De vuelta a la carretera del frondoso valle, el turista que por la mañana compró el poncho en el mirador de Raqchi ahora elige tomar algo autóctono: la chicha, bebida sagrada de los incas a partir de maíz (amarillo) y alcohol que se vende en chicherías, establecimientos de carretera en cuya entrada ondea una bandera roja (esa es la señal). Pasamos pueblos como Yucay, Huayllabamba y, por supuesto, Lamay, donde se puede visitar el pequeño asentamiento inca Huch’uy Qusqu, a 3.600 metros sobre el nivel del mar, y comer cuy al palo, que se ofrece por todos lados.
4. Pisac: Un colorido pueblo cuya ubicación y espiritualidad han atraído en los últimos años a muchos “hippies”. En lo alto del pueblo están las 9.000 hectáreas de ruinas. Impresiona por lo bien que se aprecian sectores y funcionalidades. Aún se percibe la división del territorio en barrios de nobles, de artesanos, de agricultores y, evidentemente, un sector sagrado y ceremonial que conserva un “Intihuatana”, observatorio astronómico desde el que se controlaban solsticios y equinoccios. Esta es una de las arquitecturas más bellas del valle, y permite apreciar acueductos, plazas, templos, barrios y cementerio.
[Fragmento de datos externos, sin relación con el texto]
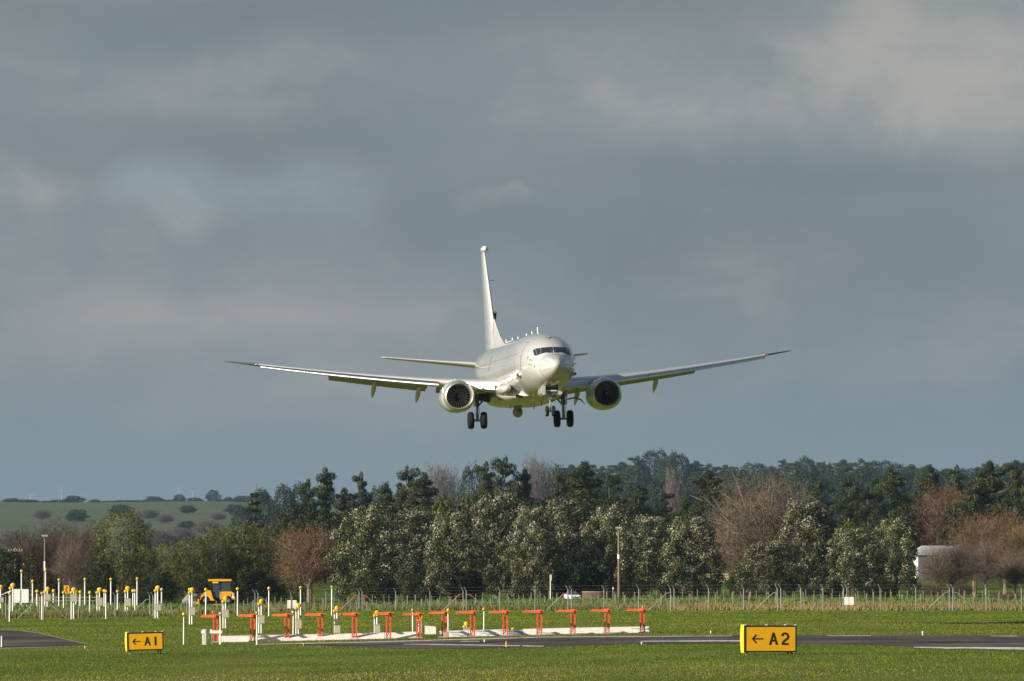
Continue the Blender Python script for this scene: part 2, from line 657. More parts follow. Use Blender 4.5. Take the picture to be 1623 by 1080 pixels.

5. Saqsaywaman: A solo dos kilómetros del centro de Cuzco aguarda la mayor obra arquitectónica de los incas “Saqsay” que significa satisfecho y “waman”, halcón. El “halcón satisfecho”, el lugar donde concluía y concluye el Inti Raymi, la representación multitudinaria de la Fiesta del Sol que cada 24 de junio atrae a viajeros místicos y curiosos. Hay piedras de hasta 121 toneladas, que se cree que más de 20 mil hombres las extrajeron de unas canteras a varios kilómetros y las transportaron hasta esta colina desde la que se obtienen las vistas más increíbles y emocionantes de Cuzco.
Hay una piedra con 11 ángulos, enormes poliedros irregulares cuya disposición imita la huella del puma (en la cosmovisión andina), el mundo de arriba, puro, limpio y superior, lo representa el cóndor; el mundo más humano, de la supervivencia, la fuerza y el poder terrenal, lo representa el puma; y el inframundo viene representado por la serpiente y los misterios de lo subterráneo.
Este extraordinario territorio, como su buen patrimonio siembra dudas porque en esos misterios anida la belleza del mundo. Aquí hubo batallas definitivas entre españoles e indígenas y tuvo lugar la rendición del Manco Inca. Se cree que también empezó a construirse durante el gobierno de Pachacútec y que lo que vemos es solo el 40 % de lo que debió ser.
6. Tipón: Es la celebración absoluta de la inteligencia y del agua. Aquí se edificaron terrazas, andenes, hogares de piedra y de adobe y conductos de agua proyectados de manera prodigiosa. Conviene no perderse el altar al sol (Intihuatana), el mirador o Cruzmoqo. El Inca Garcilaso asegura en sus crónicas que fue construido por el inca Huiracocha como residencia de su padre Huaqaj durante el siglo XV.
7. Las iglesias Huaro y Andahuaylillas: Para terminar el viaje, dos paradas imprescindibles en la ruta del Barroco andino. Dos obras mayores: la iglesia de San Juan Bautista de Huaro y la de San Pedro Apóstol de Andahuaylillas, considerada, y con razón, la Capilla Sixtina de América.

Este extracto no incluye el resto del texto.